Protection des milieux humides et hydriques : l’élargissement du pouvoir réglementaire des municipalités
La Loi concernant la conservation des milieux humides et hydriques[18] a également modifié la LAU pour favoriser la protection de ces milieux essentiels. Les municipalités ont ainsi l’obligation de déterminer, dans leur schéma d’aménagement, « toute zone où l’occupation du sol est soumise à des contraintes particulières […] pour des raisons de protection environnementale des milieux humides et hydriques »[19]. Avant 2017, ce paragraphe faisait plutôt référence aux « rives, du littoral et des plaines inondables ».

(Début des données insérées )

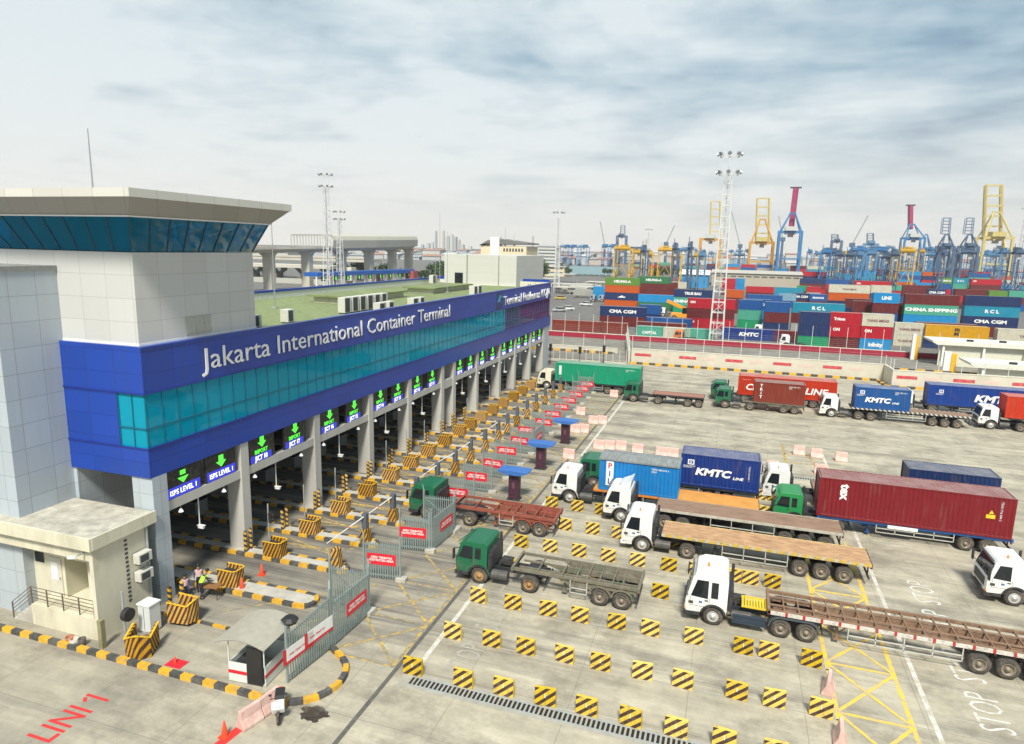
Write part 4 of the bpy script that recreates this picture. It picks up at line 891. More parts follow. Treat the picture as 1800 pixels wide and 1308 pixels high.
tp = MB(); tp.prism([(-0.06,2.44),(-0.06,2.56),(1.22,2.72),(2.50,2.56),(2.50,2.44)],'yz',-0.03,6.09); tp.build('tarpaulin', mat('tarp_grey',(0.20,0.22,0.22),0.7,var=0.3,scale=2.5,stretch=(3,0.4,1)), c)
b = MB(); b.box(0.55,-0.008,0.42,1.12,-0.003,2.36); b.build('lettering_panel', twhite, c)
for k_, (ch, m__) in enumerate((('P',mat('letter_red',(0.5,0.03,0.05),0.5)),('I',mat('letter_blue',(0.02,0.08,0.4),0.5)),('L',MATS['letter_blue'] if 'letter_blue' in MATS else red))):
    text(ch, 0.62, m__, c, (0.835, -0.011, 1.80-k_*0.62), '-y', 'lettering', align='CENTER', ext=0.002, bold=0.03)
codes(c, 5.9, 2.5)
truck('green lorry cab behind the first white lorry of the queue', -11.6, 55.3, G_CAB, (4.6,), 'old', 1.45)
trailer('dark skeletal trailer carrying the dark blue short container', -7.4, 55.3, 10.4, (6.6,8.0), dark, 'skel', 1.4)
c = container(-3.1, 54.08, 1.42, 6.06, 'kmtc', 'dark blue short container lettered KMTC LINE, right of the sky blue one', doors=1)
badge(c, 0.55, 1.75); logo(c, 'KMTC', 1.15, 0.98, 0.78, sx=1.25, bold=0.05, shear=0.2); logo(c, 'LINE', 4.05, 0.88, 0.3, sx=1.3, bold=0.03, shear=0.2); text('TGHU 318 402 7', 0.17, twhite, c, (5.2,-0.004,2.1), (R(90),R(90),0), 'container_code', ext=0.002)
truck('bright green lorry cab in front of the long maroon container', 3.95, 52.75, G2_CAB, (4.4,), 'old', 1.5)
t8 = trailer('blue skeletal trailer under the long maroon container', 7.0, 52.75, 12.2, (9.5,10.8), bluef, 'skel', 1.22)
MB().box(4.6,-1.24,0.92,6.5,-1.205,1.16).build('white_plate', white, t8)
c = container(6.9, 51.5, 1.24, 12.19, 'maroon', 'long maroon container lettered tex standing on a blue trailer', 2.9, doors=1); c.color = (0.24,0.022,0.03,1)
text('tex', 0.85, twhite, c, (1.45,-0.004,2.55), (R(90),R(90),0), 'lettering', ext=0.003, sx=1.0, bold=0.04)
text('TEXU 716 094 2', 0.2, twhite, c, (11.3,-0.004,2.6), (R(90),R(90),0), 'container_code', ext=0.002)
MB().box(10.5,-0.01,1.35,11.05,-0.003,1.62).build('warning_plate', ylwp, c)
MB().prism([(10.65,1.68),(10.95,1.68),(10.8,1.95)],'xz',-0.01,-0.003).build('warning_triangle', ylwp, c)
truck('white lorry with clear roof just behind the bright green cab', 3.4, 57.9, W_CAB, (4.4,), 'hino', 1.4)
trailer('flatbed trailer hidden behind the long maroon container', 7.2, 57.9, 12.9, (9.5,10.8), dark, 'flat', 1.4, brown_deck)
container(13.75, 56.7, 1.42, 6.06, 'navy', 'weathered dark blue container showing only its top behind the maroon one')
truck('white lorry cab with red and green badges entering at the right edge', 15.35, 45.0, W_CAB, (4.4,), 'hino', 1.5)
# far queue
truck('cream lorry at the far end of the gate house pulling the emerald container', -26.3, 93.9, C_CAB, (4.3,), 'hino', 1.4, mirror=False)
trailer('dark trailer under the emerald green container', -24.0, 93.9, 12.4, (8.0,9.6), dark, 'skel', 1.35)
c = container(-23.7, 92.7, 1.38, 12.19, 'green2', 'long emerald green container with white plate at the far gate lane', doors=1)
MB().box(0.6,-0.01,0.9,0.95,-0.003,2.2).build('lettering_panel', twhite, c); codes(c, 12)
truck('green lorry pulling a small empty flatbed right of the emerald container', -13.2, 90.3, G_CAB, (4.6,), 'old', 1.3)
trailer('small empty flatbed trailer with reddish deck behind the far green lorry', -9.3, 90.3, 6.5, (4.5,5.9), dark, 'flat', 1.35, mat('reddish_deck',(0.30,0.14,0.10),0.8,var=0.2))
truck('green lorry half hidden behind the nearer green one, pulling the orange red box', -2.1, 96.2, G_CAB, (4.4,), 'old', 1.3)
trailer('dark trailer under the long orange red container', 1.3, 96.2, 12.5, (9.6,10.8), dark, 'skel', 1.1)
c = container(1.4, 95.0, 1.08, 12.19, 'redo', 'long orange red container with big white letters ending in LINE'); logo(c, 'CK', 0.9, 0.75, 1.15, sx=1.1, shear=0.2, bold=0.03); logo(c, 'LINE', 8.35, 0.75, 1.15, sx=1.15, shear=0.2, bold=0.03); logo(c, '. . . . .', 0.5, 2.1, 0.4)
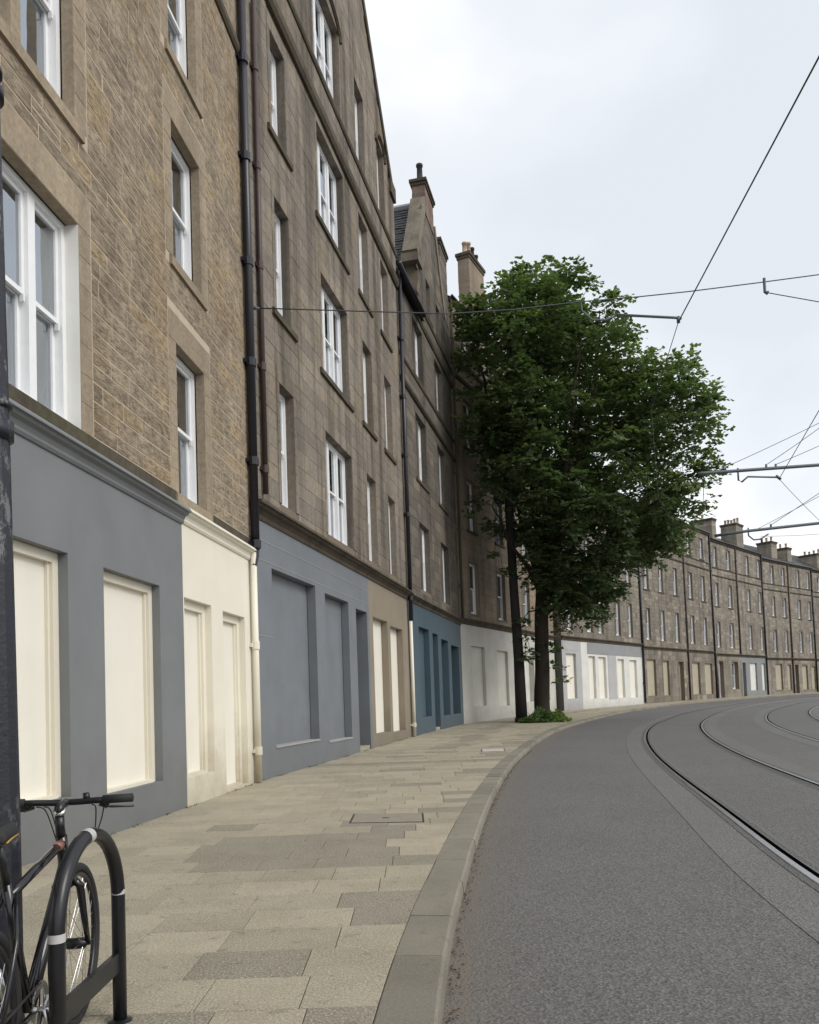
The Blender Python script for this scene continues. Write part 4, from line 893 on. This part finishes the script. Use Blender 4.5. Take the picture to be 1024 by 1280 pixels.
limbs = [[(5.86, 36, .0, .46), (5.88, 36, .5, .36), (5.95, 36, 2.5, .33), (6.02, 36, 4.5, .31), (6.15, 36, 6.5, .30)],
 [(6.15, 36, 6.3, .26), (5.9, 35.8, 10, .20), (6.2, 36, 14, .13), (6.3, 36, 17.5, .08), (6.2, 36, 20.3, .03)],
 [(6.15, 36, 6.3, .24), (7.2, 35.8, 9.3, .19), (8.3, 35.6, 13, .12), (9.0, 35.6, 16, .07), (9.2, 35.6, 18.6, .03)],
 [(6.15, 36, 6.0, .22), (8.0, 36.2, 8.8, .17), (10.4, 36.2, 11.6, .11), (12.5, 36, 14.2, .05), (13.2, 36, 15.2, .02)],
 [(6.1, 36, 6.6, .2), (5.2, 36.3, 10, .15), (4.2, 36.0, 14, .09), (3.4, 35.8, 17.6, .03)],
 [(6.05, 36, 5.2, .18), (8.2, 35.4, 7.4, .13), (11, 35.2, 9.6, .08), (13.2, 35.2, 11.2, .03)],
 [(6.15, 36, 6.4, .18), (6.6, 34.2, 9.3, .13), (7.2, 32.9, 13, .07), (7.6, 32.6, 16, .03)],
 [(6.15, 36, 6.4, .18), (6.8, 37.8, 9.5, .13), (7.6, 39.4, 13, .07), (8.2, 39.6, 16.5, .03)],
 [(6.0, 36, 4.8, .12), (7.2, 35.2, 6.0, .08), (8.8, 34.8, 6.4, .03)],
 [(6.1, 36, 6.0, .14), (4.8, 35.2, 7.9, .08), (3.9, 34.8, 9.6, .03)],
 [(7.2, 35.8, 9.3, .12), (9.6, 34.6, 10.4, .07), (12.2, 33.9, 12.4, .03)]]
trunk = MB(); P_ = []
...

De surcroît, le pouvoir réglementaire des municipalités fut élargi : elles peuvent dorénavant adopter des règlements de zonage qui ont pour objet de régir ou de prohiber certaines activités se déroulant à proximité des milieux humides et hydriques[20]. Dans le récent jugement Pillenière, Simoneau c. Ville de Saint-Bruno-de-Montarville[21], la Cour supérieure a confirmé la validité d’un règlement de zonage adopté par la Ville de Saint-Bruno en vertu l’article 113(16) LAU, qui limitait l’abattage d’arbres dans les milieux protégés en plus d’interdire la construction dans les milieux humides. Cette récente décision a d’ailleurs fait l’objet d’un billet sur le blogue du CRL. Vous pouvez le consulter ici.
Le texte intégral de la loi ou du projet de loi est disponible ici.
[1] Convention relative aux zones humides d’importance internationale particulièrement comme habitats des oiseaux d’eau, 2 février 1971, (1971) 996 R.T.N.U. 245.
[2] Loi concernant la conservation des milieux humides et hydriques, LQ 2017, c. 14.
[3] Loi sur la qualité de l’environnement, RLRQ, c. Q-2 (ci-après « LQE »).
[4] Loi sur l’aménagement et l’urbanisme, RLRQ, c. A-19.1(ci-après « LAU »).
[5] LQE, art. 46.0.1.
[6] Id., art. 46.0.2.
[7] Id., art. 46.0.2.
[8] Id., art. 46.0.3.
[9] Id., art. 46.0.3 (2).
[10] Id., art. 46.0.4.
[11] Id., art. 46.0.4 (3).
[12] Id., art. 46.0.5 al. 1.
[13] Id., art. 46.0.5 al. 2.
[14] Id., art. 46.0.12.
[15] Règlement sur la compensation pour l’atteinte aux milieux humides et hydriques, RLRQ, c. Q‑2, r. 9.1.
[16] Id., art. 14.
[17] Règlement modifiant principalement le Règlement sur la compensation pour l’atteinte aux milieux humides et hydriques et d’autres dispositions réglementaires (projet), (2021) GOQ. II, 3913.
[18] Loi concernant la conservation des milieux humides et hydriques, préc., note 2.
[19] LAU, art. 113 (16).
[20] LAU, art. 113 (16).
[21] Pillenière, Simoneau c. Ville de Saint-Bruno-de-Montarville, 2021 QCCS 4031.